Arsenal have won both league games since then, meaning Pep Guardiola’s side will again be feeling the pressure when they play away against Brighton & Hove Albion on Thursday.

But if one thing about the modern-day version of City should have become clear by now it is that, when they go into matches knowing they have no option but to win, they actually enjoy it.

It may even be the case that they need it.

City have won two Premier League titles thanks to early-season runs of multiple consecutive wins, but this is their fourth title push where they can feel in their bones that they simply cannot afford to drop points on the run-in. They prevailed in all the previous three.

Manager Guardiola was asked recently whether his players raise their levels at this time of year. Before the end of the question, he had already said “Yeah” four times.

“The problem was, after the treble (clinched last June), October and November (of this season),” he said. “I saw (the players say), ‘Oh, long season…’ and that is the moment they have a tendency to not… they want to try to do it, but they are not completely, completely focused. It’s normal.”

In late September and early October, City lost back-to-back league games against Wolves and Arsenal. Then from the middle of November, there was a run of three draws and a defeat in four top-flight matches.

They have not been beaten in normal time since that December 6 loss against Aston Villa, which puts them in a familiar position: if they win their remaining seven matches, they will retain both the title and the FA Cup. Only a quarter-final defeat on penalties to Real Madrid last week took the Champions League out of the equation.

“They like to play with pressure,” Guardiola says of his squad. “They know it’s dead or alive.”

Midfielder Rodri, matter of factly, has spoken of City simply needing to get themselves into this position — which itself requires winning lots of matches — so that their title-race muscle memory kicks in.

“We asked ourselves at the beginning of the season to put us in a situation where we could at least fight to the end, and this is the situation,” Rodri said before departing on international duty with Spain at the end of March. “The job is done up until now. Now we have to do the last push.”


Rodri is targeting the finish line (Oli Scarff/AFP via Getty Images)

That last push is now well underway, and the sight of the finish line seems to act as another motivation for the City players, even as fatigue creeps into limbs and minds.

“One more week,” Guardiola has been saying for some time now. Just as he did last year. And the year before.

He wants one more push, then another. On Wednesday, at his pre-Brighton press conference, it was no different: “One more week. Tomorrow (Thursday) is the 25th. There is one more month left of the season. Tomorrow is April 25 and on May 25 we play Manchester United in the FA Cup final.”

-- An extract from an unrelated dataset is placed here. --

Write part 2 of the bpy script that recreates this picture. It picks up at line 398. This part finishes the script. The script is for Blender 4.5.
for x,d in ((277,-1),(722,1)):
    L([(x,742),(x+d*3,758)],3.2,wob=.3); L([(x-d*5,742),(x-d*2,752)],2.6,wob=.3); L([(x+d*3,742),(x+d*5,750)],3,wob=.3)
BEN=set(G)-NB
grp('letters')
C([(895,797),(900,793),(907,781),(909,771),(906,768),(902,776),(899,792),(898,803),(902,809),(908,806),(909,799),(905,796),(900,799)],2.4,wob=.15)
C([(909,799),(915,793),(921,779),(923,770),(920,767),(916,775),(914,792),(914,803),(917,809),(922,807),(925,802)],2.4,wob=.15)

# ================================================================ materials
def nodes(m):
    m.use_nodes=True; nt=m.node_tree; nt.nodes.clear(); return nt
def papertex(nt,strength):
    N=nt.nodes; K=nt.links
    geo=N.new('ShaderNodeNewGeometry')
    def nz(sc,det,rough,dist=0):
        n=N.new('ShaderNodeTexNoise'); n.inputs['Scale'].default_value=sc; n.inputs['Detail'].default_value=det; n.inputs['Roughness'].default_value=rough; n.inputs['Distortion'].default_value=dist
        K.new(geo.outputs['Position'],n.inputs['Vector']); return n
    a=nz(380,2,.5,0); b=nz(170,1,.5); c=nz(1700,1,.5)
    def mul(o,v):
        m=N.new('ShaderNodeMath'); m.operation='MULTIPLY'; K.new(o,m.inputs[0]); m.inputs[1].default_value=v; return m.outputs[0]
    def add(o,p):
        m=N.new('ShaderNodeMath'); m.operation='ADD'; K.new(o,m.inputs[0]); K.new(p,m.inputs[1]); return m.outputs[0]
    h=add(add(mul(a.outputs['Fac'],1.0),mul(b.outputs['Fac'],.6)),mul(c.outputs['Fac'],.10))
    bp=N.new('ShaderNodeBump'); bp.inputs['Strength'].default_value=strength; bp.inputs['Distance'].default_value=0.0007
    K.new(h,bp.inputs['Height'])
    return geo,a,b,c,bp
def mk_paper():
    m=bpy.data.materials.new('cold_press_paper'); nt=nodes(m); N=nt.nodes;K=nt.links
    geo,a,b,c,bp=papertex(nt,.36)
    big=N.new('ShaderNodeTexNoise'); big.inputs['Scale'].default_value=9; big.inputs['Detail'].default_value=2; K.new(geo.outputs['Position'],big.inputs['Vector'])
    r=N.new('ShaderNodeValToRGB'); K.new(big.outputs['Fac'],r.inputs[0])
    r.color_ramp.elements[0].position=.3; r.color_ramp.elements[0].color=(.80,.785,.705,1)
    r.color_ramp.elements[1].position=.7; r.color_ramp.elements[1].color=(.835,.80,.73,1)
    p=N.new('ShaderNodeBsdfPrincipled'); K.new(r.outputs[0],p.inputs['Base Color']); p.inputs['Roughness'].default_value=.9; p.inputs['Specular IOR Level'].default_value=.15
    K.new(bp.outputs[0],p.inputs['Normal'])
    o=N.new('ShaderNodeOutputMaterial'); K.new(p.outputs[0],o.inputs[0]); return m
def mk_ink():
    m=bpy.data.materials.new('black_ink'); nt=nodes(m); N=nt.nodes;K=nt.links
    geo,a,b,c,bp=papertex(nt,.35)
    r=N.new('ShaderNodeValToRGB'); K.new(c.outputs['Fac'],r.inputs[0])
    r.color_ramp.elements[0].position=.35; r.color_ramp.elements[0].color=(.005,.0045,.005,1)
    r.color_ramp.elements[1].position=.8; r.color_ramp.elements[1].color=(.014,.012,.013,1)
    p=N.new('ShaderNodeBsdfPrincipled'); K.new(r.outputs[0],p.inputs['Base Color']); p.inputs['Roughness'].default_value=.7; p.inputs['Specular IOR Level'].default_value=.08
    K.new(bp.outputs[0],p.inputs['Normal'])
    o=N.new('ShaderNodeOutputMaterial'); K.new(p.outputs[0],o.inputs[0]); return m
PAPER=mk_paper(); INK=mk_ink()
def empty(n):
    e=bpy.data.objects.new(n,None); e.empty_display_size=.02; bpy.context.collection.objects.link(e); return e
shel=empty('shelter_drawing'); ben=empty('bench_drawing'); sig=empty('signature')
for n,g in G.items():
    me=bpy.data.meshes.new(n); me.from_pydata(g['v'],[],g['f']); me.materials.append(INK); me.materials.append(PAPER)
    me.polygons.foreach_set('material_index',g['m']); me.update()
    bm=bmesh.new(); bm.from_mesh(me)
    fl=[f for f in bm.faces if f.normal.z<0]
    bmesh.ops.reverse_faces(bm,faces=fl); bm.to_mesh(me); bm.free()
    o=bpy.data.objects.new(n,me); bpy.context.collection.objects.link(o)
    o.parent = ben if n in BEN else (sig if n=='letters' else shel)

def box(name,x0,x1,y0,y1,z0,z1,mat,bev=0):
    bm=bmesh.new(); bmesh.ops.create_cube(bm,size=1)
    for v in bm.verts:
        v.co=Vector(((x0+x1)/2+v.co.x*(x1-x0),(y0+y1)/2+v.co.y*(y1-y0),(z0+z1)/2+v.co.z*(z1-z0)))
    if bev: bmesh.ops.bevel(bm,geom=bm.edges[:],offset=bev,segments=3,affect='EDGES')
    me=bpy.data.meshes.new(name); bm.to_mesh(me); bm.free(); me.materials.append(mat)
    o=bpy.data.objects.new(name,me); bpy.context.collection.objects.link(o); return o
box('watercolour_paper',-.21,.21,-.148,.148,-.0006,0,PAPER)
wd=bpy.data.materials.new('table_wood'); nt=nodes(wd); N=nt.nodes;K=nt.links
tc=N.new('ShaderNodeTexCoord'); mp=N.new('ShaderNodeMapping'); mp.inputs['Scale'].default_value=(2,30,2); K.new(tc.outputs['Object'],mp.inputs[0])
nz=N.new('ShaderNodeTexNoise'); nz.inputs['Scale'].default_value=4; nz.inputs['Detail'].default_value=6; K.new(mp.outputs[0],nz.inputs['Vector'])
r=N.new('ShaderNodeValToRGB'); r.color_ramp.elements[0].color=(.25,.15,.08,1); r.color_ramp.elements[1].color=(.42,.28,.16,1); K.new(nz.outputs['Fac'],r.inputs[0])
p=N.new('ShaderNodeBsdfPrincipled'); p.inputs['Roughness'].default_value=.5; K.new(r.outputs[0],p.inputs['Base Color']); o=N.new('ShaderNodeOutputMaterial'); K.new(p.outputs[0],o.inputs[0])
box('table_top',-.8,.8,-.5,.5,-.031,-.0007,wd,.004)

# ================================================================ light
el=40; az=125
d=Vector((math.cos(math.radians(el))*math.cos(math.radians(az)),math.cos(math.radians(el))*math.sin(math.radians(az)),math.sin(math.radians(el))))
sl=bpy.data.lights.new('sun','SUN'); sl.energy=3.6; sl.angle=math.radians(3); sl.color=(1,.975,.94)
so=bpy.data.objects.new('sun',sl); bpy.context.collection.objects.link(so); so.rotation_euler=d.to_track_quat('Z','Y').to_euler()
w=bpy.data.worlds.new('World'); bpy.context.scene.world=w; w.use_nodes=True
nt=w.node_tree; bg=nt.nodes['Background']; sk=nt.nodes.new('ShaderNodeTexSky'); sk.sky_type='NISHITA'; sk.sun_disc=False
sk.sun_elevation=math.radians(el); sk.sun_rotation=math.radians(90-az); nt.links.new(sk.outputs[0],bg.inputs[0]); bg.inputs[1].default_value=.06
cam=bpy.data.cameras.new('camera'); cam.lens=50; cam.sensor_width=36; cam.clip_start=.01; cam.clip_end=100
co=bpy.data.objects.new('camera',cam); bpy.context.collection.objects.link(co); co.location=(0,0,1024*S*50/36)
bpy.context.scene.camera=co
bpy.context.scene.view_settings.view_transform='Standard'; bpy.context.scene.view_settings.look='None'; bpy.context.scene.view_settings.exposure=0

The players have shown that ability to lift themselves for one more performance in the past few days.

It was evident against Chelsea in Saturday’s FA Cup semi-final, when they may have lacked quality but certainly not effort despite that defeat against Madrid less than 72 hours earlier, with Guardiola and his players complaining about exhaustion — both mental and physical.

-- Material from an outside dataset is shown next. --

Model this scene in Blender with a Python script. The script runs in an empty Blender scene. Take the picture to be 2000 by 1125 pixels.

Guardiola was delighted with their efforts after the Chelsea match, describing them as “legends”, and it is satisfaction like that which allows him to be about as relaxed as is possible, even at the business end of the season.

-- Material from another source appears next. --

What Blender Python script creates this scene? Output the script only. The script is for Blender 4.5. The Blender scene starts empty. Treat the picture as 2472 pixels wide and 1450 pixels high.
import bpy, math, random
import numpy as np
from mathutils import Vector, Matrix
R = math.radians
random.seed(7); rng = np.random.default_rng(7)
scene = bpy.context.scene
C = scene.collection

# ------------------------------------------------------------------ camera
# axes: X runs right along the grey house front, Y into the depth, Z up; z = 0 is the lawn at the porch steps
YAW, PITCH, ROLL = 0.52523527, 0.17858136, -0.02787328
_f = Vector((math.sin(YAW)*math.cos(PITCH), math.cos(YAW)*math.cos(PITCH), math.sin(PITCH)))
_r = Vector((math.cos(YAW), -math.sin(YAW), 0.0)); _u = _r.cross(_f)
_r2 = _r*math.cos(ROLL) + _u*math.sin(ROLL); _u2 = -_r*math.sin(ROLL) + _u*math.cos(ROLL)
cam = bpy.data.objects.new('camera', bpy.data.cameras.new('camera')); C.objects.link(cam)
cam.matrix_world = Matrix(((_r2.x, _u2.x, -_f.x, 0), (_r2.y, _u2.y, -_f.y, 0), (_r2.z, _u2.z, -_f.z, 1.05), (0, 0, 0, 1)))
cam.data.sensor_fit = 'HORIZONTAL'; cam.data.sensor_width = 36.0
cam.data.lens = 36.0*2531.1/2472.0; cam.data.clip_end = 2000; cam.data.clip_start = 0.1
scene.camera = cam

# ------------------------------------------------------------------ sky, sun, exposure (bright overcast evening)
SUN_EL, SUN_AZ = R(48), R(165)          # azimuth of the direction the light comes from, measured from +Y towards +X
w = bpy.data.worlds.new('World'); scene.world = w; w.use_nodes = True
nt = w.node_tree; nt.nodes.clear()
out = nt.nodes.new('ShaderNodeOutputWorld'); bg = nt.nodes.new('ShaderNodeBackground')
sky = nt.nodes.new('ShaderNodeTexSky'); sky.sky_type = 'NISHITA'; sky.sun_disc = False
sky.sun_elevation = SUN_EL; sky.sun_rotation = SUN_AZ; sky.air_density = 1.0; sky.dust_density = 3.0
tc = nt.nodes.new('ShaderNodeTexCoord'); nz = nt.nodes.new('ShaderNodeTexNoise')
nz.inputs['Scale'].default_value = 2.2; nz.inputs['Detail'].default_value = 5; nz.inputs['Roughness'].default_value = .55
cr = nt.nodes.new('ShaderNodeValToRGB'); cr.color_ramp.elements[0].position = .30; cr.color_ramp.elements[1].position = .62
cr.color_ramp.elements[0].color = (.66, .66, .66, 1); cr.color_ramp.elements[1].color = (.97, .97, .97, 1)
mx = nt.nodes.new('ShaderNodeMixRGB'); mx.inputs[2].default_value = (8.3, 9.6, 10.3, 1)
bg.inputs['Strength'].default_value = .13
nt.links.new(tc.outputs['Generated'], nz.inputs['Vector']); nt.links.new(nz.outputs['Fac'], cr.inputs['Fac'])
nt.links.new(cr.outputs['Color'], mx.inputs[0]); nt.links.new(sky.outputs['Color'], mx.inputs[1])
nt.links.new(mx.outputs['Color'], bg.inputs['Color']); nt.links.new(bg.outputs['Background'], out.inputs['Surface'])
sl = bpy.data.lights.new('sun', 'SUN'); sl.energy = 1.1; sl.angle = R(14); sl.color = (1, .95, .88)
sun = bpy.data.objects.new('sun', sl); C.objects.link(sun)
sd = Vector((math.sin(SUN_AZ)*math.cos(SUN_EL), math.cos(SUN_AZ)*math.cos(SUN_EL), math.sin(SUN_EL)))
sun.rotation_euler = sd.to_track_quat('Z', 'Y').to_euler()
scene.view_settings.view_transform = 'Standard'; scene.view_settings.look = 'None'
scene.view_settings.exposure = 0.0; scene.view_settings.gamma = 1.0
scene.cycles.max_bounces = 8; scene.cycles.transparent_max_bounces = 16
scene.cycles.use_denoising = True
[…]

“I said after the last game, against Bournemouth, that the mood in the locker room is exceptional and the guys are doing everything, and that’s enough for me,” Guardiola said last spring amid a stuttering run of form.

Back then, with City trailing Arsenal in the title race, Guardiola’s main message to his players had been to ensure they were within touching distance when the leaders arrived at the Etihad Stadium at the end of April, so they could beat them that day and then take control. Which, of course, is what happened.

This is not to say that City will always get the job done, or that Guardiola would not be down if his team do drop points. But he is in a position where he cannot ask any more of his players.

“We will be there until the end, I am pretty sure, because I know them,” Guardiola said, after the win against Luton Town on April 13. “Does that mean we will win the Champions League or the Premier League? No, no, I am not saying that. But we will compete, that is for sure.”

A lot has changed since that Luton game, not least that setback against Madrid, where they did give their all. But before that, Liverpool lost at home to Crystal Palace and Arsenal did the same against Villa.


Liverpool’s players digest home defeat to Palace (Andrew Powell/Liverpool FC via Getty Images)

“Yeah, absolutely, they (Liverpool and Arsenal) have given us a chance by losing their games,” Guardiola says. “But we knew what we had to do two weeks ago — win the games to have a chance in our hands to take the title. Nothing has changed from that. Nothing changed.”

There was a significant shift that weekend almost two weeks ago. The title is now in City’s hands. If they win all of their six remaining league games, they will be champions again.

But the job is the same: they have to win those matches, they have the pressure that comes from feeling they simply cannot afford to drop any points.

It does not mean that they are going to win it, but they are exactly where they want to be.